The wallpaper market is also expanding its physical presence with some wallpaper shops spilling out into Chungbu Market, another outdoor market across the street from Bangsan, in recent years.

“Here [at Chungbu Market], I was able to find a large space to do business,” said the owner of Bangsan Joeun Wallpaper. He said most shops in Bangsan market are smaller than 12 pyeong (about 40 square meters), but his shop is 50 pyeong (about 166 square meters).

Many Bangsan wallpaper merchants also sell floor tiles. On top of wallpapering customers’ walls, they also re-tile their floors.

Kwon Ki-wan, the owner of a smaller shop called Cheo-eum-cheo-reom, which translates into “like the first time” in English, said two of his employees travel to any city in the country to renovate customers’ homes.

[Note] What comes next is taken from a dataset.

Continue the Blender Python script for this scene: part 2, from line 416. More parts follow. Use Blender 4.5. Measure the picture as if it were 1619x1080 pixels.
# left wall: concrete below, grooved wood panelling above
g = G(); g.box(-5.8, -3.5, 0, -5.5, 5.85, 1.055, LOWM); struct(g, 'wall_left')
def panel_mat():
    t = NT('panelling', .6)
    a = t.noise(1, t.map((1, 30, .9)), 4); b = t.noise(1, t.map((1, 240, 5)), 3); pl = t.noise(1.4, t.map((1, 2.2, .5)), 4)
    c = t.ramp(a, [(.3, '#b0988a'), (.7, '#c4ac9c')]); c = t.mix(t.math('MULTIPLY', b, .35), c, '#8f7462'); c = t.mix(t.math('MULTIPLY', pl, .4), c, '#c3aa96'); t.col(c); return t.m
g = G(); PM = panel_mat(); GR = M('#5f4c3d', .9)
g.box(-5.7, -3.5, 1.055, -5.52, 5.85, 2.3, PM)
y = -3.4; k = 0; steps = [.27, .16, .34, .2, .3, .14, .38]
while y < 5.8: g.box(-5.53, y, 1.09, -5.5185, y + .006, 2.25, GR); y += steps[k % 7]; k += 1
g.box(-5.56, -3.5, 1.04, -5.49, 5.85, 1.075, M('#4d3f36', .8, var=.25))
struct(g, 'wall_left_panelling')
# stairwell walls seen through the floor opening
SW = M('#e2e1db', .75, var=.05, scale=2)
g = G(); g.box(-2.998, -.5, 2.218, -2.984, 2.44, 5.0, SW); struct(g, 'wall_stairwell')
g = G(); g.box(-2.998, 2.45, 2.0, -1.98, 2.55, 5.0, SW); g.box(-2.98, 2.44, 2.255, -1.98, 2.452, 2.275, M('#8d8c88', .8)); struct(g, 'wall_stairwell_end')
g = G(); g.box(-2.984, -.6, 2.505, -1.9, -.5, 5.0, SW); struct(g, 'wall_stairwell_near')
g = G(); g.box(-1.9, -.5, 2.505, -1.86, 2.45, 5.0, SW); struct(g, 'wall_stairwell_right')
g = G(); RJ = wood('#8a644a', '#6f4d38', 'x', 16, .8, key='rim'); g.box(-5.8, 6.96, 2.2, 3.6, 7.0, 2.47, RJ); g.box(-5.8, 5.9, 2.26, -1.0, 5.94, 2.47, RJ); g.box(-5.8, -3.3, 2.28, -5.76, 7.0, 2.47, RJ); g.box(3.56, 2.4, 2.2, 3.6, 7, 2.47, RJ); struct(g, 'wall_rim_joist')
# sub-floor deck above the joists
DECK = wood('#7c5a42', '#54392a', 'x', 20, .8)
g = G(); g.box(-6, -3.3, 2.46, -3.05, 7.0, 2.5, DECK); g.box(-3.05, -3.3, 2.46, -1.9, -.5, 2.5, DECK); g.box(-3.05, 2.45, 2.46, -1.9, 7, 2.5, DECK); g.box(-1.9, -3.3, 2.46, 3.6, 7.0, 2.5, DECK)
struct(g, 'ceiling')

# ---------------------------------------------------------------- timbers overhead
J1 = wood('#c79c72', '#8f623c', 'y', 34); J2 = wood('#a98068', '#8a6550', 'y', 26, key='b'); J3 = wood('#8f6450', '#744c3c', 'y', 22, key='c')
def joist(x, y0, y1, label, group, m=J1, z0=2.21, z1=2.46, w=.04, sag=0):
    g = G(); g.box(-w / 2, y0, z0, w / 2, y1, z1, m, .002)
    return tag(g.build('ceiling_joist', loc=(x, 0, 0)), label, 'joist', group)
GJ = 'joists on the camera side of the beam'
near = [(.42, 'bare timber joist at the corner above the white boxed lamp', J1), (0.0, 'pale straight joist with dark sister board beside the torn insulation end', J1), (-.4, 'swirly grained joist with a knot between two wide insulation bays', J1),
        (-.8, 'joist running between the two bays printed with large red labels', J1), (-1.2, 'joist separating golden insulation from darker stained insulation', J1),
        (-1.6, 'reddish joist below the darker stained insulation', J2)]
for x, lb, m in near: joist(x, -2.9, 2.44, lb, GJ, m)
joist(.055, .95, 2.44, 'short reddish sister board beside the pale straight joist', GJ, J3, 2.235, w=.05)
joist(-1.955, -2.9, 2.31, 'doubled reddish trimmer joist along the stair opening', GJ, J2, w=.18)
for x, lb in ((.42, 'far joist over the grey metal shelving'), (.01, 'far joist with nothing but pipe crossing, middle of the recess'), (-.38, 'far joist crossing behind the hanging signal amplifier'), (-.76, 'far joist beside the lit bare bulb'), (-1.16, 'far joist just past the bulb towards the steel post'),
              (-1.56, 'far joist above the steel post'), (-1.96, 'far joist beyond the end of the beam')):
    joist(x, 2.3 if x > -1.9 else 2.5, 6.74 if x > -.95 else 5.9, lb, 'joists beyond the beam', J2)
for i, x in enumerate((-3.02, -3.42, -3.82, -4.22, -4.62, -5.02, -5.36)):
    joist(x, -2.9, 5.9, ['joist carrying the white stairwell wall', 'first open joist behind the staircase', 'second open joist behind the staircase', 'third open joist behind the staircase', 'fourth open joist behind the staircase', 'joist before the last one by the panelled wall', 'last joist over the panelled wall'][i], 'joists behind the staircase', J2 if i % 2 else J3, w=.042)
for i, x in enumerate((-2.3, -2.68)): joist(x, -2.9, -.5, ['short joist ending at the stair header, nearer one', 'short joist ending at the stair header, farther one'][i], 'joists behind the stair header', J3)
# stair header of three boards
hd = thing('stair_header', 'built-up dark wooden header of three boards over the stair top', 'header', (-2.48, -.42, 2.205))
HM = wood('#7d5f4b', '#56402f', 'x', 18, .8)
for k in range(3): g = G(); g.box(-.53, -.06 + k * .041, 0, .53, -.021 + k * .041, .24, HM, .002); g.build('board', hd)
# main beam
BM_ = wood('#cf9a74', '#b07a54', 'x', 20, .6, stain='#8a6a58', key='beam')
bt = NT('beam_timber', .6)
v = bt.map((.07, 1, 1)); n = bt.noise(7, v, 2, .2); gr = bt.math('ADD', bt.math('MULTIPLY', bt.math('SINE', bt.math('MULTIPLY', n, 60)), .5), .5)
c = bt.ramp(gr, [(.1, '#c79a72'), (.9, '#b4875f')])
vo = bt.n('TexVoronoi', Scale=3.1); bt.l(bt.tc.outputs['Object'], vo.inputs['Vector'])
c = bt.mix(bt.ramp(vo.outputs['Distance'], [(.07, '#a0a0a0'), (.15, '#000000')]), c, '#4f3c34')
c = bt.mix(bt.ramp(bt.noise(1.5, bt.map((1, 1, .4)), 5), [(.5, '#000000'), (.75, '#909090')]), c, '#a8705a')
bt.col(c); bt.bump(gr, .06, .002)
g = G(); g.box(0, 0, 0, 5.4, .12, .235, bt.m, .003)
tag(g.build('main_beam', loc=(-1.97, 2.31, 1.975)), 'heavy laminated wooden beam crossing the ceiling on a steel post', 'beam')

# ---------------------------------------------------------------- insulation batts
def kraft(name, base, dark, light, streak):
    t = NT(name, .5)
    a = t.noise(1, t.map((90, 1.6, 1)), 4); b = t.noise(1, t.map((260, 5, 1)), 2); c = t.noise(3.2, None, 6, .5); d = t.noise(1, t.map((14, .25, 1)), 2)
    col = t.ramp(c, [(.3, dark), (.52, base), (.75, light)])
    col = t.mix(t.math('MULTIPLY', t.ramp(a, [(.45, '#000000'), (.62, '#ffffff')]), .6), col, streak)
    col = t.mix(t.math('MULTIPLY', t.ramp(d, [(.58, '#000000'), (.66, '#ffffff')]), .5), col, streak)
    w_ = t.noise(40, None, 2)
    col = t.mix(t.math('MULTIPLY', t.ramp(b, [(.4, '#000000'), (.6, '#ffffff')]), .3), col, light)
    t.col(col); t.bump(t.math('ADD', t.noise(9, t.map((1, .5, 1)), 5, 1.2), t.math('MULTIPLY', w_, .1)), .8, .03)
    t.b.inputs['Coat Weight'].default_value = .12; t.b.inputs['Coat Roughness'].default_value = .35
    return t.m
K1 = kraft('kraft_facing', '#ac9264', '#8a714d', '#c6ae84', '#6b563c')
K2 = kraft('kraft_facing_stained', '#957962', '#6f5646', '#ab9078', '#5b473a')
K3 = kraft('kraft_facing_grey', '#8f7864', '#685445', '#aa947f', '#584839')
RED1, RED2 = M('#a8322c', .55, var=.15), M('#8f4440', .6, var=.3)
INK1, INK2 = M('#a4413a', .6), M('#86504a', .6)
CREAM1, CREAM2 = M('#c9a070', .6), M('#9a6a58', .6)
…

The price of his services goes up according to the size of the home, Kwon said. For instance, his shop charges 1.4 to 1.6 million won to re-paper and re-tile a 105.8-square-meter apartment, including the cost of materials. For a 79.3-square-meter apartment, the price goes down to 1 to 1.1 million won. If a homeowner only wants new wallpaper, it costs about 40 percent of the above rates, Kwon said.

Kwon claims his services are cheaper and of higher quality than those provided by any other wallpaper purveyor in the country.

Attracted by many wallpaper merchants in the market, customers from many parts of the country keep coming to visit Bangsan, vendors said. Some even come from overseas.

According to the wallpaper shop owners, the market is steadily drawing more customers from China, Mongolia and some Central Asian countries.

Tamir Erdenbileg from Mongolia, who is marketing director of a Mongolian building contractor, came with colleagues from his home country and a Korean interpreter when they went shopping at the Bangsan wallpaper market last week.

His company, Dund Mandal, builds Korean-style apartments, which are growing more popular in Mongolia.

Erdenbileg said he comes to the Bangsan wallpaper market once a year.

“It [wallpaper] is more expensive here than it is in China, but we come here because of the quality,” he said.

The future for Bangsan wallpaper shops, however, is not guaranteed. Vendors worry that online shopping malls are snatching up the market’s main customer base of women over 40 and younger people.

The mushrooming wallpaper shopping streets in other regions has also drawn away many customers. One such area is a wallpaper market in Nonhyeon-dong, Gangnam, which sells mostly imported goods to affluent customers.

Kim of the association of Bangsan wallpaper shop owners, said members are meeting once a month to come up with a better business strategy together.

“We are talking about ways to improve our services,” Kim said.

The Jung District Office, which operates the market, is also supporting the sellers at Bangsan.

“We are helping wallpaper shops here as we do many other traditional shops at Bangsan market,” said Yoon Yeo-jeon, an official of the office.

“They are valuable retailers not only for our district but for people in general.”